Due to its imperial past in Palestine, Britain has a moral obligation to help solve the current war in Gaza. But as in numerous other wars, from Iraq to Afghanistan and from Libya to Ireland, it’s contributing to the abuses.
The UN secretary general was vilified in Israel for saying, after criticising Hamas’ horrific onslaught that left 1,400 people dead, that it was important to recognise the massacre on 7 October did not take place in a “vacuum”.
He said the Palestinian people had been subjected to 56 years of suffocating occupation.
Antonio Guterres was right. And that vacuum was left by Britain when it abruptly terminated its mandate for Palestine in 1948.
This led to the expulsion by Jewish militia of at least 700,000 Palestinians from their homeland, an estimated 85 percent of those living in what became the new state of Israel — what Palestinians call the Nakba, “catastrophe”.

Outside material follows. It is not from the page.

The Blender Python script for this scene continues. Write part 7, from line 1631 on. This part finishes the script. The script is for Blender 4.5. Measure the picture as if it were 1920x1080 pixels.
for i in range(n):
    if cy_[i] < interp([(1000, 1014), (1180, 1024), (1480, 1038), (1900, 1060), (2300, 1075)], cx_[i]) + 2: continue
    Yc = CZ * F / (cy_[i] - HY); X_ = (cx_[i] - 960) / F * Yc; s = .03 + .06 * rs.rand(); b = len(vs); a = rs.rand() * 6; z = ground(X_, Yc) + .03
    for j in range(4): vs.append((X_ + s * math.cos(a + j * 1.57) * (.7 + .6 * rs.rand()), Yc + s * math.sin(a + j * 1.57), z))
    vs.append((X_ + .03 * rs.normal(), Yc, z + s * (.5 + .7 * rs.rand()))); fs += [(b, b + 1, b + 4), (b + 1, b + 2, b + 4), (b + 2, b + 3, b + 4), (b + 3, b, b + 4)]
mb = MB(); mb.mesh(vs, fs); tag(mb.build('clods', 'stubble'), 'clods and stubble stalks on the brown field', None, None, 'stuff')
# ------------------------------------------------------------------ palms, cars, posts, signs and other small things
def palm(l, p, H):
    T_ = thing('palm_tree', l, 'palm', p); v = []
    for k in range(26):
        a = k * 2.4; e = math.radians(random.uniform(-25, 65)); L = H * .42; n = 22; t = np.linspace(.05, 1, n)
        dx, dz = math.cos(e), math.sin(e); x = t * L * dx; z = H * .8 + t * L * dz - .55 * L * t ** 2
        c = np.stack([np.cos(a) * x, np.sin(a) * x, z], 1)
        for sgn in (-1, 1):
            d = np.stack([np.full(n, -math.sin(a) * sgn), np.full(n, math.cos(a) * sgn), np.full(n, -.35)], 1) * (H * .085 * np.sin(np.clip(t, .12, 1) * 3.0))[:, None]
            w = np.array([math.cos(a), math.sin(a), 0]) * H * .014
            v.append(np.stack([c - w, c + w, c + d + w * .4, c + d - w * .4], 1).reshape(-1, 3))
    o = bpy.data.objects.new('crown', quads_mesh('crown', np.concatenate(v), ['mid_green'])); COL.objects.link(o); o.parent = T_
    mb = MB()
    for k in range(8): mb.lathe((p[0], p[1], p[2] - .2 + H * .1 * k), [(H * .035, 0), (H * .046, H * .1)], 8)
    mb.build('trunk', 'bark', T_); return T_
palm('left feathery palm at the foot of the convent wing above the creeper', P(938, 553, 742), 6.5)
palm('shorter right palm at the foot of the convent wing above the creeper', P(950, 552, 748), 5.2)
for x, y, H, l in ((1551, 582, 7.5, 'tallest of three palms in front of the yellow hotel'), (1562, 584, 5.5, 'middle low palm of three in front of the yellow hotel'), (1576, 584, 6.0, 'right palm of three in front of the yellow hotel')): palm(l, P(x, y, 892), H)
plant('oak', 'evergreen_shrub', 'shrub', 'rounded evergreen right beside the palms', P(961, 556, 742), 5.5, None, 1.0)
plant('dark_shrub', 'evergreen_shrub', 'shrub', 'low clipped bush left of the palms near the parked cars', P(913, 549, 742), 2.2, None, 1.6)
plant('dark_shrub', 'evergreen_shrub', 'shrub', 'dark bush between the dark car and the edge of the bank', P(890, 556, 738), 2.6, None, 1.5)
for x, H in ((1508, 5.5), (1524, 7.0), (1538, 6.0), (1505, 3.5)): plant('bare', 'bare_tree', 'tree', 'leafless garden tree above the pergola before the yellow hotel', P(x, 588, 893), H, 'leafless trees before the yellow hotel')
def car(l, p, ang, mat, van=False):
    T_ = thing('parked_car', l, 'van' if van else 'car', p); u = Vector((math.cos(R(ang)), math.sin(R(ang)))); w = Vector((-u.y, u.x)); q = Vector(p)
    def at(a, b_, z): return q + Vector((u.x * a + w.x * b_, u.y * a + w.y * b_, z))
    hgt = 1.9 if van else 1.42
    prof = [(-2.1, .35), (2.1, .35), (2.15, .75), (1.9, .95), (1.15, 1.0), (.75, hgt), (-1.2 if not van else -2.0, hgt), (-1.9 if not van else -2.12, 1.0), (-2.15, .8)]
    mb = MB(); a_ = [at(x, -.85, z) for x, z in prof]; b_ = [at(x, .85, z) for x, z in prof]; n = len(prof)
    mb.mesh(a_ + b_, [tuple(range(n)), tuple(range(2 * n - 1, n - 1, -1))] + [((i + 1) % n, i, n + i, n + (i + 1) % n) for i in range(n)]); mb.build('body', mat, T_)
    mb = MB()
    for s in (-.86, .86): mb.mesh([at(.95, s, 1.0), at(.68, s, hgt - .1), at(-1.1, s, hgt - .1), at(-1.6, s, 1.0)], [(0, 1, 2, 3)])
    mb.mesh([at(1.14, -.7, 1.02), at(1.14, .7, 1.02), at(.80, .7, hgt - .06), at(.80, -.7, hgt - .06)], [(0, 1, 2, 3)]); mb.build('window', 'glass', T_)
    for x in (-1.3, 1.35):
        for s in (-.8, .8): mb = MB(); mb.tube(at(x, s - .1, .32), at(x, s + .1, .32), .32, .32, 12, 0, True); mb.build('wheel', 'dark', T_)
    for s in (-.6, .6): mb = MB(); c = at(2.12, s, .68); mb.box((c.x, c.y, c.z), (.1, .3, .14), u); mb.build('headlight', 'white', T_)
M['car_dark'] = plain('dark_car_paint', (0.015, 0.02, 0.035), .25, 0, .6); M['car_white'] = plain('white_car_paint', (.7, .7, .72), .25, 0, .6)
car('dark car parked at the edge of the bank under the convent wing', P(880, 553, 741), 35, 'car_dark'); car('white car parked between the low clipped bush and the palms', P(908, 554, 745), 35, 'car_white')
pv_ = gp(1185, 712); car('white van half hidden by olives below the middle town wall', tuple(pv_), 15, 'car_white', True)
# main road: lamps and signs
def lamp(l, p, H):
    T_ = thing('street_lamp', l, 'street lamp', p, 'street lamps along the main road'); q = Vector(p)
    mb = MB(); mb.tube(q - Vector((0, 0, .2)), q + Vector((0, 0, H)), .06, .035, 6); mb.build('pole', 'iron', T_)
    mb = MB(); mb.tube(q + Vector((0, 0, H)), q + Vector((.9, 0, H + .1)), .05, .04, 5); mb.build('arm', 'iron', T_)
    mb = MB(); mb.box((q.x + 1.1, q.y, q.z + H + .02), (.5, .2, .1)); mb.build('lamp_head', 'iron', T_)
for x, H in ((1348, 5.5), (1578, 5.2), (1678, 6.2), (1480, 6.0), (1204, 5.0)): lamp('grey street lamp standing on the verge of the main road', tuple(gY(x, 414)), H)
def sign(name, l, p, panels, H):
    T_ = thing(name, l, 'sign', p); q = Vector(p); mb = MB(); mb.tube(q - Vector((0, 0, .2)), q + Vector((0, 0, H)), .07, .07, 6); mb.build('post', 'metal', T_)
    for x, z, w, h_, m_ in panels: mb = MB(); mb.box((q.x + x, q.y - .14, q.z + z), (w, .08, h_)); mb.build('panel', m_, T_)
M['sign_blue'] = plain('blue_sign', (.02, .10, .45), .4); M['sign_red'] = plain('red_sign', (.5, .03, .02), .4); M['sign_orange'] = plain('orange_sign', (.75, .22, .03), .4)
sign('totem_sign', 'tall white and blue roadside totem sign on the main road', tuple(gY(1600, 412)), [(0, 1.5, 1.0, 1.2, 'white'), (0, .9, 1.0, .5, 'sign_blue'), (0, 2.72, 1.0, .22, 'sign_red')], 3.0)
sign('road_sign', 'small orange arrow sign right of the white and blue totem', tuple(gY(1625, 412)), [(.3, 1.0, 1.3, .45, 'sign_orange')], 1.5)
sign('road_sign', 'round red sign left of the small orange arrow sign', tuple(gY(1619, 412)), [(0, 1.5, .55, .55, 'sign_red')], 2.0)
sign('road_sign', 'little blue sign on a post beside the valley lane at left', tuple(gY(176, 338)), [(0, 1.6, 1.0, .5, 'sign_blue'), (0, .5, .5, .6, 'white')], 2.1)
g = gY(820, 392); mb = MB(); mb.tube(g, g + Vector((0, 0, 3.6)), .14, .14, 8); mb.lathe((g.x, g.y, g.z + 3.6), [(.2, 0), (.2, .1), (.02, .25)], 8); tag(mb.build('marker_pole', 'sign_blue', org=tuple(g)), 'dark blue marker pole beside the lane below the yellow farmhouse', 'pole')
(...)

In a devastating admission cited in his acclaimed book, One Palestine Complete, Tom Segev quotes a senior British official at the time confessing: “The British had never in fact had a policy for Palestine…No policy at all”.
It is perhaps the worst of many examples of Britain’s abuse of power, of its political and military adventures, the product of exceptionalism, and a combination of arrogance and ignorance, that has cost countless lives, mainly in the Middle East.
As many more thousands continue to die, Britain has a lot to answer for.